Your task:
Find the lines with the string "scene" and return them.

Given data:
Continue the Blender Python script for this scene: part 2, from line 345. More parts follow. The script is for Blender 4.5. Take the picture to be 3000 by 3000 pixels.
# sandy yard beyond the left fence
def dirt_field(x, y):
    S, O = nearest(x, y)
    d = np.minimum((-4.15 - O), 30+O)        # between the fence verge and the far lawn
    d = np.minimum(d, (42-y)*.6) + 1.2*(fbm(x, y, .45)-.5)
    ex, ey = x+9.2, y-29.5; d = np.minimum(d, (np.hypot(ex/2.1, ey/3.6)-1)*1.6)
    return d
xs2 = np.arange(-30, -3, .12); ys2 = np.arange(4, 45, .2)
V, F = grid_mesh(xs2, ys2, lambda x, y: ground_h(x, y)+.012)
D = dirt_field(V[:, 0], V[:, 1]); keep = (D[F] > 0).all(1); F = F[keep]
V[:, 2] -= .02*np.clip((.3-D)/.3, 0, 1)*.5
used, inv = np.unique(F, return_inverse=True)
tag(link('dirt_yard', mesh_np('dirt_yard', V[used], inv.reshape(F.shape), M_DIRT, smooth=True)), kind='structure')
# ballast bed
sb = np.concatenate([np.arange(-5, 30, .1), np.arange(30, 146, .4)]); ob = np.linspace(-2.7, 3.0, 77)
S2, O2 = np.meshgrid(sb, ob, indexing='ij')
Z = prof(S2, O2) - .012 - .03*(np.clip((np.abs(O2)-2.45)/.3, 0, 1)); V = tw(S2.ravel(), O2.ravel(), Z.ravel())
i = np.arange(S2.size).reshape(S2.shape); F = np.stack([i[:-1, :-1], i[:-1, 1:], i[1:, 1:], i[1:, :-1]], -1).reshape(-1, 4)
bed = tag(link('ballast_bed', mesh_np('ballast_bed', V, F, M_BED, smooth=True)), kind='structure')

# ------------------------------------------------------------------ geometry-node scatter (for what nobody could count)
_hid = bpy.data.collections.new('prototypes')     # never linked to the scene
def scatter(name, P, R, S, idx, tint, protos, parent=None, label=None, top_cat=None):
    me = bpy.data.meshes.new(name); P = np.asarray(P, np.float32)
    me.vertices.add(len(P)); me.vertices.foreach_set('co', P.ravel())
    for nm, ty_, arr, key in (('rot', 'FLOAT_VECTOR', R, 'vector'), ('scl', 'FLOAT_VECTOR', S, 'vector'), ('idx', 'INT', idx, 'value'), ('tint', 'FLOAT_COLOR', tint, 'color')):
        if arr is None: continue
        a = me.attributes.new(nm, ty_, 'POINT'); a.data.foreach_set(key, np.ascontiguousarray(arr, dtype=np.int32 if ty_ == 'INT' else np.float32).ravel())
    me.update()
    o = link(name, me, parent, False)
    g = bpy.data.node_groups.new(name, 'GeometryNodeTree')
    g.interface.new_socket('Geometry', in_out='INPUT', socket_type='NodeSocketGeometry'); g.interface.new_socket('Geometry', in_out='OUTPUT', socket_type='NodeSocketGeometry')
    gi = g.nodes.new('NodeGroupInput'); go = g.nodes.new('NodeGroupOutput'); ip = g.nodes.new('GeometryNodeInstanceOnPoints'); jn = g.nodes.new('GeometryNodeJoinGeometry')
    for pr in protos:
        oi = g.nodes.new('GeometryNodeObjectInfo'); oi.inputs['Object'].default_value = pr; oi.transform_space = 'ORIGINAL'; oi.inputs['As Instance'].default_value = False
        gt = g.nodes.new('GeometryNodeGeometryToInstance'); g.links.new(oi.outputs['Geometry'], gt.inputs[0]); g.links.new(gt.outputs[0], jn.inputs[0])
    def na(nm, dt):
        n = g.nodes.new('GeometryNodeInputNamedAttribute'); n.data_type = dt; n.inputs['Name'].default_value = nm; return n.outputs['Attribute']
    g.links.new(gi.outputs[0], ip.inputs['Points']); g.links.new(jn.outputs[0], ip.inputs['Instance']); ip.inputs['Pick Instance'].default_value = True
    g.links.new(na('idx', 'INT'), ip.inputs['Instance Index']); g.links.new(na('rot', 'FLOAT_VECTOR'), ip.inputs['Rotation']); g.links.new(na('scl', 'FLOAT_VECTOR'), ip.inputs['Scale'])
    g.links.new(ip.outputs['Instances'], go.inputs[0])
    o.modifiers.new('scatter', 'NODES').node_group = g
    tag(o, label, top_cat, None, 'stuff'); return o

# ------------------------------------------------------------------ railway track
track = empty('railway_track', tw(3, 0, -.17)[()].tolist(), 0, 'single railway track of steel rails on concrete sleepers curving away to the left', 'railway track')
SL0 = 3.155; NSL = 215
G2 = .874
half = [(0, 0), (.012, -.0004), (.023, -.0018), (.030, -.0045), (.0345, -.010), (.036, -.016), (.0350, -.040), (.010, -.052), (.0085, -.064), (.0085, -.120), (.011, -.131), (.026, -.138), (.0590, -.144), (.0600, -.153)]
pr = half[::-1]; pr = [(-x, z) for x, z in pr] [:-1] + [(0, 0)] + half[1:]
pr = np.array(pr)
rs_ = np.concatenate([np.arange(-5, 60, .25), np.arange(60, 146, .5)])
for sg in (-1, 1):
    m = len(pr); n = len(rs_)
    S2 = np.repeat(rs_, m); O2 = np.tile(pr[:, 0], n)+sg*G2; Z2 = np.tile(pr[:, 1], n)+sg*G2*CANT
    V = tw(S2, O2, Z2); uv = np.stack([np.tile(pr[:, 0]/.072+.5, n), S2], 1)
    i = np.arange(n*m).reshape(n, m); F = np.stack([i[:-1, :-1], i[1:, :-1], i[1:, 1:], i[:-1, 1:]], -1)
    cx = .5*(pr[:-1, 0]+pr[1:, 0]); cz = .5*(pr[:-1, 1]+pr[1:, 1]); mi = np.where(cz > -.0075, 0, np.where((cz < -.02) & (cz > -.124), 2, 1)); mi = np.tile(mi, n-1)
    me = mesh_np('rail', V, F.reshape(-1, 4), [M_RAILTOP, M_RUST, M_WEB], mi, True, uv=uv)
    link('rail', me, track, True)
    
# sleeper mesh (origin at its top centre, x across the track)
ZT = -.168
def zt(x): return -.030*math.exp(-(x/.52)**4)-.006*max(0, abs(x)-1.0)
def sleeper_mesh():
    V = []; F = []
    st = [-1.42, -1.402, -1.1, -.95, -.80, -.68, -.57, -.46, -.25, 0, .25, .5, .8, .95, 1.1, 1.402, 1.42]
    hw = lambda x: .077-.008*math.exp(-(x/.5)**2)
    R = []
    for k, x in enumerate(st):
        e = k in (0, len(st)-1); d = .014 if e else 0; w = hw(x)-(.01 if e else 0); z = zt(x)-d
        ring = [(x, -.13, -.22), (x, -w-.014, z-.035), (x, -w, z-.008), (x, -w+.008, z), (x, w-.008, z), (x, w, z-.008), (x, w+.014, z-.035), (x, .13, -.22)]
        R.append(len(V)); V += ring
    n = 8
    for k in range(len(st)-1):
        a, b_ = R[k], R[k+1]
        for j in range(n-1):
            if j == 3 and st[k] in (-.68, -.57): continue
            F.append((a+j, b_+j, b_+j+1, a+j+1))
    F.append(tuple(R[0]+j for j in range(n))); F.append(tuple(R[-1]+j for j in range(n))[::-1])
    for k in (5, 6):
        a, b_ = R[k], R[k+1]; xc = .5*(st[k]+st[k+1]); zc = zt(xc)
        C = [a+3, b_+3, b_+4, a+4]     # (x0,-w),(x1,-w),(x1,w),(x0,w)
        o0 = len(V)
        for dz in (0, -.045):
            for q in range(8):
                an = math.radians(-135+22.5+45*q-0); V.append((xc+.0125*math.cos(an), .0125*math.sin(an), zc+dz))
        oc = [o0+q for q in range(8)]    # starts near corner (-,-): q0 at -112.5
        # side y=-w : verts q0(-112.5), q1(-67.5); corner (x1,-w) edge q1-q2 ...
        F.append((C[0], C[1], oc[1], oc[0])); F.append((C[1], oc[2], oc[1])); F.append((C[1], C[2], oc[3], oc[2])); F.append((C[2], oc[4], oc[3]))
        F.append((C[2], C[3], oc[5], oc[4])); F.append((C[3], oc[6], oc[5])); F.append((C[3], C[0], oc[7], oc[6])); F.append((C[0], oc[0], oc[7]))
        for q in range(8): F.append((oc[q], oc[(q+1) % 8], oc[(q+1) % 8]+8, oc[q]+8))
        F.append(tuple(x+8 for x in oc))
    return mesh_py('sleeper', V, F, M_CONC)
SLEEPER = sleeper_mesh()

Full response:
Continue the Blender Python script for this scene: part 2, from line 345. More parts follow. The script is for Blender 4.5. Take the picture to be 3000 by 3000 pixels.
_hid = bpy.data.collections.new('prototypes')     # never linked to the scene